Les SS vont justifier leur massacre de terreur par des représailles contre l'assaut du maquis : 99 hommes pendus, 145 déportés en Allemagne. Ils rassurent la population en affirmant vouloir procéder à un contrôle d'identité. Le préfet Trouillé manque cependant d'être exécuté par les Waffen-SS (!). Puis ceux-ci arrêtent les membres des Chantiers de Jeunesse. A 6h, le 9 juin, les Allemands commencent une rafle, pressée par le temps. Une affiche est placardée à 16h annonçant l'exécution de 120 otages, sans que le chiffre soit véritablement explicable, juste avant le début des pendaisons. Les raflés sont triés par les Allemands, les autorités locales se démenant pour écarter le personnel utile, tandis que des agents du SD survivants des combats de la veille, notamment Walter Schmald, sélectionnent de manière arbitraire les condamnés. De sordides marchandages ont lieu, mais en réalité, les résistants ou maquisards sélectionnés par les Allemands sont peu nombreux. La décision de la pendaison a été prise dès le matin, et des cordes ont été rassemblées. Les Allemands veulent un large public pour les exécutions, afin de marquer les esprits. Encadrés par groupes de 10, les raflés sont enserrés par un peloton de SS, et les réactions des condamnés provoquent des accès de violence. Les Allemands coupent les cordes à la fin des pendaisons, mais refusent l'inhumation individuelle : il faudra des fosses communes. Les SS déportent aussi 3 à 400 hommes vers Limoges. Le 13 juin, 149 hommes atterrissent à Poitiers : un raid nocturne de la RAF provoque un mouvement de panique et les SS fauchent 6 hommes par balles et en blessent 35. Déportés en Allemagne le 2 juillet à partir de Compiègne, seuls 48 des 149 Tullistes reviendront des camps.
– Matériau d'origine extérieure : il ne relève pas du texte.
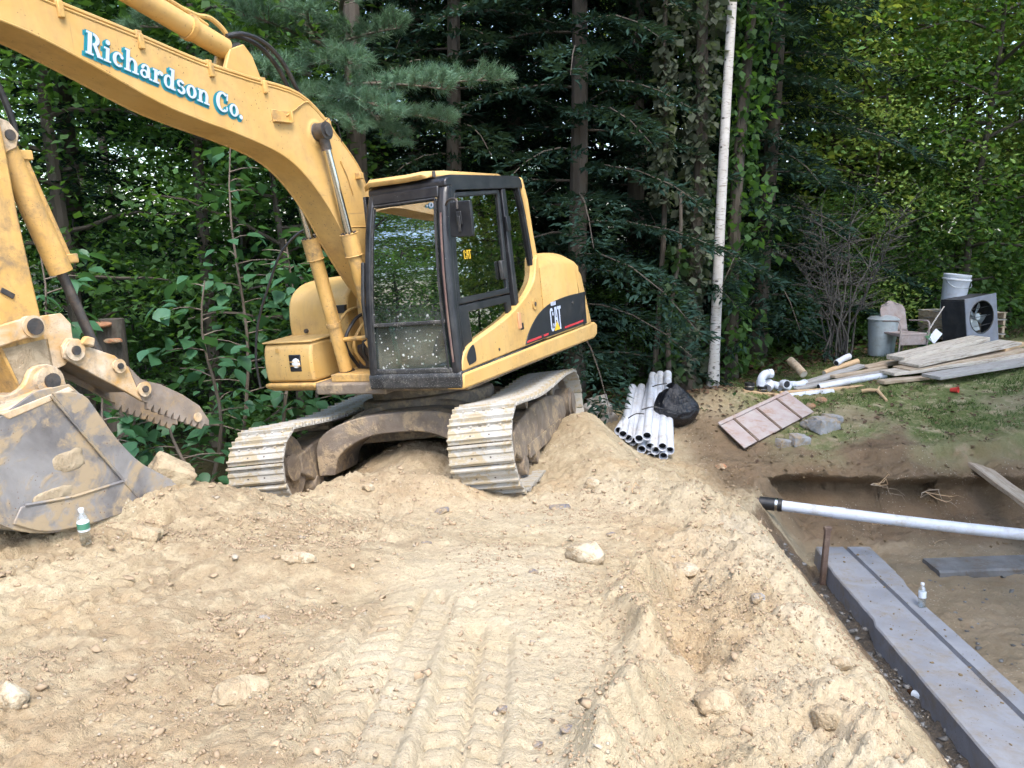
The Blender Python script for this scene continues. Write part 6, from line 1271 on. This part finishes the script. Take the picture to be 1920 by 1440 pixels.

La mémoire du massacre de Tulle a été douloureuse. Les Allemands laissent les cordes en place jusqu'au 15 juin. Les FTP craignent à juste titre que la population leur fasse porter la responsabilité des exécutions. En représailles, ils exécutent d'ailleurs plusieurs soldats allemands capturés. Les Allemands renforcent leur présence dans la ville, en soldats et services de répression. Jusqu'à la libération de Tulle le 17 août, les habitants craignent à deux reprises de revivre le drame du 9 juin. Les corps des pendus sont dégagés après la libération. Les deux procès d'après-guerre, celui de 1949 pour les gardes-voies et celui de 1951 pour les pendus, ne satisfont personne : mais les deux acteurs principaux, Kowatsch, l'officier SS le plus gradé présent le 9 juin, et Schmald, l'officier du SD responsable de la sélection par vengeance, ont été tués avant la fin de la guerre. Les peines sont relativement clémentes. Lammerding, qui vit tranquillement en Allemagne, ne sera jamais inquiété. On apprend qu'il est encore en vie en 1953, lors du procès d'Oradour, où il intervient par une lettre. Mais il mourra en Allemagne en 1971. Le mémorial de Cueille est ouvert à Tulle dès 1950, et la commémoration prend un rituel perpétué aujourd'hui. Même si Tulle est dans l'ombre d'Oradour, massacre plus important, avec femmes et enfants, et sans polémique autour du rôle des maquisards.

Fabrice Grenard rappelle en conclusion que l'offensive des FTP, préparée de longue date, s'inscrit dans la stratégie d'insurrection générale après le débarquement, défendue par la France Libre. Elle s'est conclue par de nombreux drames, faute de moyens chez les maquisards, mais elle montre aussi que la France n'a pas été simple spectatrice. Le malheur a voulu pour les FTP que leur attaque coïncide avec l'ordre donné à la Das Reich de nettoyer les maquis du Centre-Ouest. Le massacre était prémédité, et fait de Tulle l'une de ces villes martyres de la politique de terreur orchestrée ici par les Waffen-SS mais approuvée dans le cas de Tulle par le haut-commandement militaire allemand.